Former President Donald Trump will be able to be on Colorado's Republican primary ballot, a Denver District Court judge ordered Friday evening.

Judge Sarah B.Wallace ruled against a group of six Republican and unaffiliated voters in Colorado, represented by the watchdog group Citizens for Responsibility and Ethics in Washington (CREW), who filed a lawsuit in September that sought to bar Trump from the state's Republican primary ballot under Section 3 of the Fourteenth Amendment, which disqualifies people from running for office if they've engaged in "insurrection or rebellion" against the U.S. The petitioners claimed his activity surrounding Jan. 6 invoked this "insurrectionist ban."

In a 102-page opinion, Wallace cited "competing interpretations" of the constitutional clause, and a "lack of definitive guidance in the text or historical sources" in order to rule its application to Trump.

"To be clear, part of the Court's decision is its reluctance to embrace an interpretation which would disqualify a presidential candidate without a clear, unmistakable indication that such is the intent of Section Three… Here, the record demonstrates an appreciable amount of tension between the competing interpretations, and a lack of definitive guidance in the text or historical sources. As a result, the Court holds that Section Three of the Fourteenth Amendment does not apply to Trump," Wallace wrote.

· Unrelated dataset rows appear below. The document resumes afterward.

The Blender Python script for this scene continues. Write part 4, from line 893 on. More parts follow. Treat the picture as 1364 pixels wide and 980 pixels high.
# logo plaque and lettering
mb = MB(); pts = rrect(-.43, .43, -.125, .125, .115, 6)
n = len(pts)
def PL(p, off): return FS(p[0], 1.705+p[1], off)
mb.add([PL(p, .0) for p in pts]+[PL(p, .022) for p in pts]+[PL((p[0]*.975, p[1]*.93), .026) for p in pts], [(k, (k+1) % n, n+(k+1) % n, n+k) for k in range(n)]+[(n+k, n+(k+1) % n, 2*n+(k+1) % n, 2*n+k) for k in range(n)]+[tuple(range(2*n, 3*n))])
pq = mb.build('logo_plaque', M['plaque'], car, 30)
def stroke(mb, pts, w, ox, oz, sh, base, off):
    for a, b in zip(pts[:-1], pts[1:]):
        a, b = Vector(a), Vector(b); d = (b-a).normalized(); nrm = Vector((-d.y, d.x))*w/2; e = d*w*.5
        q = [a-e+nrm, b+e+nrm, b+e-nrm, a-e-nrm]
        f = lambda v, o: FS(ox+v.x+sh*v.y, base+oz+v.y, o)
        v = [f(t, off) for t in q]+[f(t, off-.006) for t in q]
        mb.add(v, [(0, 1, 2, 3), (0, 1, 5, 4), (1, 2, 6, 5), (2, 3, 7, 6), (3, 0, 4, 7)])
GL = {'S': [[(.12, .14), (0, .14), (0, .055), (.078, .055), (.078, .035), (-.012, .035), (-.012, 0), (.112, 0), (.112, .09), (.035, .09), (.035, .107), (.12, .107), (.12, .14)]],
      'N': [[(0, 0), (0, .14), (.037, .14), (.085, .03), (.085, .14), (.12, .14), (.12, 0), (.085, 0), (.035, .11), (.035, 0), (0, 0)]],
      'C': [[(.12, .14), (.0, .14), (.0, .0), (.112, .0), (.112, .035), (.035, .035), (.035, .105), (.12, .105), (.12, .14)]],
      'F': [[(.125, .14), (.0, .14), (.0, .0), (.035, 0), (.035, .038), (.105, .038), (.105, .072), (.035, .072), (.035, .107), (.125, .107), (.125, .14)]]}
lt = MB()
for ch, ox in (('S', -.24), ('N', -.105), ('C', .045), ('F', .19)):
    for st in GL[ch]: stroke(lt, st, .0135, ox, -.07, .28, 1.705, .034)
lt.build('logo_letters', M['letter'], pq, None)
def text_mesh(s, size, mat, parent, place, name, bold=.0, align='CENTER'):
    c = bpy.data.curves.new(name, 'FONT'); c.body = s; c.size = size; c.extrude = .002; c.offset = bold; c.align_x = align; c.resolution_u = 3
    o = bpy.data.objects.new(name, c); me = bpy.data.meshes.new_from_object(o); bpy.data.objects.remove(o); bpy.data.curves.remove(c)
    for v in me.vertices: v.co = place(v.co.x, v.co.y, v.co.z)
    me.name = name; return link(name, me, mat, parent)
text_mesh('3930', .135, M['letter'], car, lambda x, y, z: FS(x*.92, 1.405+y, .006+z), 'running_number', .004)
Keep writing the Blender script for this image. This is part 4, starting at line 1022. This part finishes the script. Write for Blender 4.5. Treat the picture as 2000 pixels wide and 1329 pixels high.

The Trump team celebrated the Colorado judge's rejection of CREW's challenge to keep Trump off the GOP ballot in 2024 by maintaining that the efforts to invoke Section 3 of the 14th Amendment against Trump were election interference-- noting that voters' "Constitutional right" to electing Trump was preserved.

"We applaud today's ruling in Colorado, which is another nail in the coffin of the un-American ballot challenges… These cases represent the most cynical and blatant political attempts to interfere with the upcoming presidential election," Trump spokesperson Steven Cheung wrote in a statement.

Cheung also said, "The American voter has a Constitutional right to vote for the candidate of their choosing, with President Donald J. Trump leading by massive numbers. This right was correctly preserved in Colorado today."

CREW said in a statement that they will be filing an appeal to the Colorado Supreme Court "shortly."

"Today was not the end of this effort, but another step along the way," said CREW President Noah Bookbinder.

The organization highlighted the fact that the judge's order was the "first time a presidential candidate has been found to have engaged in insurrection, and it was found after a thorough evidentiary hearing."

"The court's decision affirms what our clients alleged in this lawsuit: that Donald Trump engaged in insurrection based on his role in January 6th," said Bookbinder. "We are proud to have brought this historic case and know we are right on the facts and right on the law. When we filed this case, we knew it likely would not end at the district court level."

Colorado's GOP primary ballot has to be certified by Jan. 5, so the appeal would move quickly. The state votes for their party nominees on Super Tuesday, which is March 5.

The Colorado decision is consistent with a string of recent victories for Trump related to several major attempts to bar him from individual states' 2024 ballots under Section 3 of the 14th Amendment.

Judges in Michigan and Minnesota over the past week have ruled that Trump could remain on the ballot in both states, dismissing lawsuits filed by citizens and Free Speech For People (FSFP), another watchdog organization that claimed the former president should be barred because of his actions around Jan. 6.

FSFP officially filed their appeal on Thursday with the Michigan Court of Appeals after Michigan Court of Claims Judge Robert Redford dismissed their lawsuit on Tuesday.

Colorado held the only evidentiary hearing of the three lawsuits, with five days of witness testimony and review of evidence completed in early November. Both parties delivered closing arguments on Wednesday.